Para o presidente da Federação da Agricultura Familiar (FAF) no Estado de São Paulo, Elvio Mota, o corte injustificado no programa afeta tanto a saúde dos estudantes quanto a vida dos agricultores familiares. “As famílias do campo produzem uma série de produtos que chegam nas escolas com altíssima qualidade. O que é fundamental na vida das crianças que estudam na rede pública. Por outro lado, os trabalhadores têm quase toda sua renda ligada a esse tipo de programa”, afirmou. A preocupação de Mota é que a gestão Doria ocupe este espaço com produtos industrializados. “Seria um crime contra a segurança alimentar”, completou.

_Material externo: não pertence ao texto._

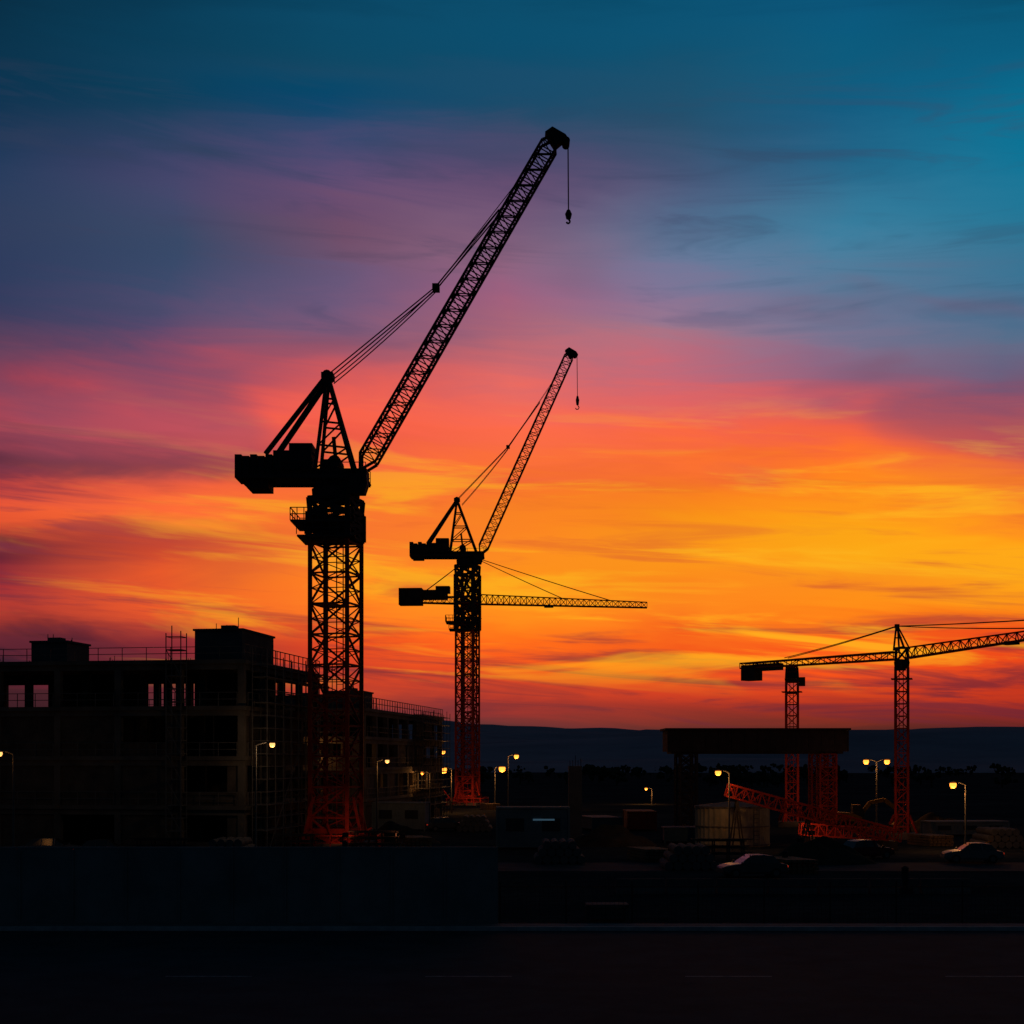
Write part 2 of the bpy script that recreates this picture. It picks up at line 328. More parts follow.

A nutricionista do Instituto Brasileiro de Defesa do Consumidor (Idec), Mariana Sanches, destacou que há problemas na aquisição dos alimentos orgânicos e da agricultura familiar, porque o sistema de compras público foi todo modelado para pagamentos por menor preço, dentre outras regras que a legislação flexibiliza para esse caso. “Mas é um problema solucionável. Se houver vontade política. Falta priorização da alimentação escolar saudável, que é fundamental na vida das crianças”, afirmou ela, que lembrou ainda que o caso é regido por duas leis, cujo descumprimento pode levar a implicações para o poder público.
A lei da capital paulista, aprovada e regulamentada na gestão de Fernando Haddad (PT) (2013-2016), é considerada a mais avançada do país. Ela prevê a ampliação do percentual de alimentos orgânicos na merenda escolar anualmente, com meta de chegar a 100% em 2026.
Aliada à Lei nº 11.947, de 16 de junho de 2009, que determina que pelo menos 30% do valor repassado pelo Fundo Nacional de Desenvolvimento da Educação (FNDE) para o Programa Nacional de Alimentação Escolar (PNAE) deve ser utilizado na compra de gêneros alimentícios diretamente da agricultura familiar e do empreendedor familiar rural, preferencialmente orgânicos ou agroecológicos, se tornou um importante instrumento de apoio à alimentação saudável das crianças que estudam na rede pública.
As normas permitem que seja pago um valor até 30% maior pelos alimentos orgânicos ou agroecológicos, em relação aos produtos convencionais, considerando as especificidades da produção sem uso de agrotóxicos. A capital paulista tem hoje 3300 escolas, com aproximadamente um milhão de alunos, que consomem 2,2 milhões de refeições diárias. Em 2015, a cidade investiu R$ 25 milhões na aquisição de produtos da agricultura familiar orgânica ou agroecológica, entre verbas do Tesouro Municipal e do PNAE, que foram fornecidos por 1.747 famílias.
Em 2016, foram assinados 13 contratos de fornecimento de alimentos orgânicos ou agroecológicos. Destes, dez estão vigentes: Arroz parboilizado, fubá de milho e banana (seis contratos), vencem em dezembro; o ajuste para compra de carne suína vence em setembro. Os documentos de aquisição de suco de uva, farinha de mandioca e arroz polido, estão vencidos. Os dois editais cancelados foram para compra de óleo de soja refinado e fubá de milho.
Em nota, a Secretaria Municipal da Educação disse que “a atual gestão cumpre a Lei Municipal nº 16.140 e a Lei Federal nº 11.947”. “Nenhuma compra foi barrada, como alega a reportagem. Atualmente estão em vigência 13 contratos, que garantem o fornecimento de banana, fubá de milho, farinha de mandioca, iogurte com polpa de frutas, arroz parboilizado orgânico, entre outros, priorizando a compra local, como recomenda a legislação. A alimentação saudável é prioridade na merenda oferecida nas escolas do município – tanto da rede direta como da rede conveniada. A merenda escolar é balanceada, variada e nutritiva, e garante as necessidades nutricionais dos alunos durante seu tempo de permanência nas unidades educacionais, sempre respeitando as necessidades da faixa etária das crianças atendidas”.